Numa leveza de champanhe a que talvez falte a elegância de Lubitsch, Hawks leva-nos entre o efémero e o eterno na mestria da sua realização.
Embora seja um hitchcockiano entusiasmado, a quem os filmes de John Ford lavam a alma, acabam por ser alguns filmes de Hawks que prefiro acima de todos.

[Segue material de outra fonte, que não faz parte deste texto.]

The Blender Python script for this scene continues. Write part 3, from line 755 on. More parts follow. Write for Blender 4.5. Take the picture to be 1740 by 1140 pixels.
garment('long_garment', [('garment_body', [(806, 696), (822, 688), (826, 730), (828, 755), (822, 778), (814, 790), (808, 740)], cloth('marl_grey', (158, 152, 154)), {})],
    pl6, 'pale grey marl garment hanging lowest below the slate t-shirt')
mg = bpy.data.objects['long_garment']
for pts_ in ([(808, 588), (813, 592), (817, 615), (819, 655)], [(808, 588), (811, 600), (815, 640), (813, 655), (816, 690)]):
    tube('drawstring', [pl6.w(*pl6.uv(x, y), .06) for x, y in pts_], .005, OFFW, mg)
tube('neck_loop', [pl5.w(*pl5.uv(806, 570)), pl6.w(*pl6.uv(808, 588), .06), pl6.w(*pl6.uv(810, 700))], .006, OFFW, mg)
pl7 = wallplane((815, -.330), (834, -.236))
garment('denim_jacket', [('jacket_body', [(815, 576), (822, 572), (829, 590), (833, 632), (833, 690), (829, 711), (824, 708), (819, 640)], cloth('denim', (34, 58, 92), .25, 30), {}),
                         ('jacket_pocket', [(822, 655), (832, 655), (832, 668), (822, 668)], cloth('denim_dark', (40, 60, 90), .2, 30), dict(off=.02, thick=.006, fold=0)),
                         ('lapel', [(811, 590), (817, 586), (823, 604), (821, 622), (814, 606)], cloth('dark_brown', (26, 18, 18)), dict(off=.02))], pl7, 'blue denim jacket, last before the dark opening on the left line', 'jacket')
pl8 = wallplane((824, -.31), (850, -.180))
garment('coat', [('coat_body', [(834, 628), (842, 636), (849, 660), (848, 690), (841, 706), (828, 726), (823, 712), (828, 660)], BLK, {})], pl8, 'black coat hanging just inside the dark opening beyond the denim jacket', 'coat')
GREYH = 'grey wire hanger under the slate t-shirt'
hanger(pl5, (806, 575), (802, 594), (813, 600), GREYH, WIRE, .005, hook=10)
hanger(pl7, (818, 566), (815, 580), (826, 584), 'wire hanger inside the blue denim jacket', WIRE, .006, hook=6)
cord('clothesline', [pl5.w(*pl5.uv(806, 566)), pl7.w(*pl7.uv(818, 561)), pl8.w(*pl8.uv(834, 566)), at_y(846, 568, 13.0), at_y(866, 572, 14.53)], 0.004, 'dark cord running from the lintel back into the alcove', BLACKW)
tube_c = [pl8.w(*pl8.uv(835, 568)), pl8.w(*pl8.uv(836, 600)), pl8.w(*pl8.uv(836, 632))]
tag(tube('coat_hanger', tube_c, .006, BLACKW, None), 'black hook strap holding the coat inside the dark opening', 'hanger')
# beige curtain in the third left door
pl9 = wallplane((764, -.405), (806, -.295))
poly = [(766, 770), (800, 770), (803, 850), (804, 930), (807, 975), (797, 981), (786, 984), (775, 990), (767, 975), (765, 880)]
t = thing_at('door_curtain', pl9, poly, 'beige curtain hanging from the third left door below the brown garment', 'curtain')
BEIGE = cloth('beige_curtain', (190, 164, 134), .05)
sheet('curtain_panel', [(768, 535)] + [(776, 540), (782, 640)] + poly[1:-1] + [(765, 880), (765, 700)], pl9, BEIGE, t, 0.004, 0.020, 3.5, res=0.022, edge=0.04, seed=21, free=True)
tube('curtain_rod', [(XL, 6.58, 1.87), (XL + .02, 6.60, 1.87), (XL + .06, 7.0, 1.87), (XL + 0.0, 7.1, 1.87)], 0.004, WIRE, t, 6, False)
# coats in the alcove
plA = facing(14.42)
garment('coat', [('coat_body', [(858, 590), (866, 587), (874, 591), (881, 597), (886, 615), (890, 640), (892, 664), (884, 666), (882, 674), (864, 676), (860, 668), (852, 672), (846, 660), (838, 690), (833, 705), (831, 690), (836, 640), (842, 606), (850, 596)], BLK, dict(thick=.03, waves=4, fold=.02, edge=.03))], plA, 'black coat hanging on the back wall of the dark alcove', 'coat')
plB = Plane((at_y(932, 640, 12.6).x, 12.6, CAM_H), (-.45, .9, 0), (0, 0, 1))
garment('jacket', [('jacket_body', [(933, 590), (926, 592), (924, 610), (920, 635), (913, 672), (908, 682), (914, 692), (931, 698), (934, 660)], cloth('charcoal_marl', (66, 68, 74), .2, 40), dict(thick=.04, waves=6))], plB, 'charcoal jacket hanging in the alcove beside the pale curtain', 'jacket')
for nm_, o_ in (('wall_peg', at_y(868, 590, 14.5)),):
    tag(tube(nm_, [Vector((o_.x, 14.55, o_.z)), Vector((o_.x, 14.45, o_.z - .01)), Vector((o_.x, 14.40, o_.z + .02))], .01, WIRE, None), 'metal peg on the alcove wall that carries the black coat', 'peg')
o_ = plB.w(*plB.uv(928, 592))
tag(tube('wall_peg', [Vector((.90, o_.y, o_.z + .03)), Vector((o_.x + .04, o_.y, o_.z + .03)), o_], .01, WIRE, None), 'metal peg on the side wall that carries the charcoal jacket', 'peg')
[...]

E desde logo aquele Rio Bravo, retrato absoluto da amizade entendida no companheirismo solidário, no respeito pelas opções de cada um, e onde o desafio da morte revela o valor de cada ser humano.
Fez Hawks alguns filmes para a minha ilha deserta além destes, onde atrizes, mulheres maiores, brilharam: Katharine Hepburn (A Grande) e Lauren Bacall (A Mulher-Desafio) para quem um dia escrevi este texto:
A voz está lá
num esplendor de assombro
capaz de sussurrando ao ouvido
desencadear cascatas de orgasmos.
E o resto?
continua perfeito.
A boca,
a lamina do olhar,
a pose,
apenas embrulhados nas rugas do tempo.
A idade na evidência dos seus sinais.
Há mulheres que não imaginamos no dia seguinte
são apenas o motor do antes
desencadeiam o desejo e a paixão.
No entanto,
fazem-nos sonhar com o depois.
Como foi?
Como será?
Escrever é desconcertar, perturbar e, em certa medida, agredir. (Ruy Belo)
A escolha iconográfica de uma mulher mutilada pelo cancro da mama, num artigo que passeia pela beleza da mulher, desafia-me sobre a perenidade e o efémero, e sobretudo sobre o valor das escolhas que fazemos.
Deixo-o agora, leitor, com a superior leitura da beleza feita por Ruy Belo.
O poema foi inicialmente publicado no livro TRANSPORTE NO TEMPO, em 1973.
Transcrevo a versão incluída na reedição num volume de TODOS OS POEMAS publicada por Assírio & Alvim em 2000.
NA MORTE DE MARILYN
Morreu a mais bela mulher do mundo
tão bela que não só era assim bela
como mais que chamar-lhe marilyn
devíamos mas era reservar apenas para ela
o seco sóbrio simples nome de mulher
em vez de marilyn dizer mulher
Não havia no fundo em todo o mundo outra mulher
mas ingeriu demasiados barbitúricos
uma noite ao deitar-se quando se sentiu sozinha
ou suspeitou que tinha errado a vida
ela de quem a vida a bem dizer não era digna
e que exibia vida mesmo quando a suprimia
Não havia no mundo uma mulher mais bela mas
essa mulher um dia dispõs do direito
ao uso e ao abuso de ser bela
e decidiu de vez não mais o ser
nem doravante ser sequer mulher
O último dos rostos que mostrou era um rosto de dor
um rosto sem regresso mais que rosto mar
e toda a confusão e convulsão que nele possa caber
e toda a violência e voz que num restrito rosto
possa o máximo mar intensamente condensar
Tomou todos os tubos que tinha e não tinha
e disse à governanta não me acorde amanhã
estou cansada e necessito de dormir
estou cansada e é preciso eu descansar
Nunca ninguém foi tão amado como ela
nunca ninguém se viu envolto em semelhante escuridão
Era mulher era a mulher mais bela
mas não há coisa alguma que fazer se certo dia
a mão da solidão é pedra em nosso peito
Perto de marilyn havia aqueles comprimidos
seriam solução sentiu na mão a mãe
estava tão sozinha que pensou que a não amavam
que todos afinal a utilizavam
que viam por trás dela a mais comum imagem dela
a cara o corpo de mulher que urge adjectivar
mesmo que seja bela o adjectivo a empregar
que em vez de ver um todo se decida dissecar
analisar partir multiplicar em partes
Toda a mulher que era se sentiu toda sozinha
julgou que a não amavam todo o tempo como que parou
quis ser até ao fim coisa que mexe coisa viva
um segundo bastou foi só estender a mão
e então o tempo sim foi coisa que passou
Por alturas da crise de 2010 publiquei no blog este artigo que agora trouxe ao encontro de novos leitores.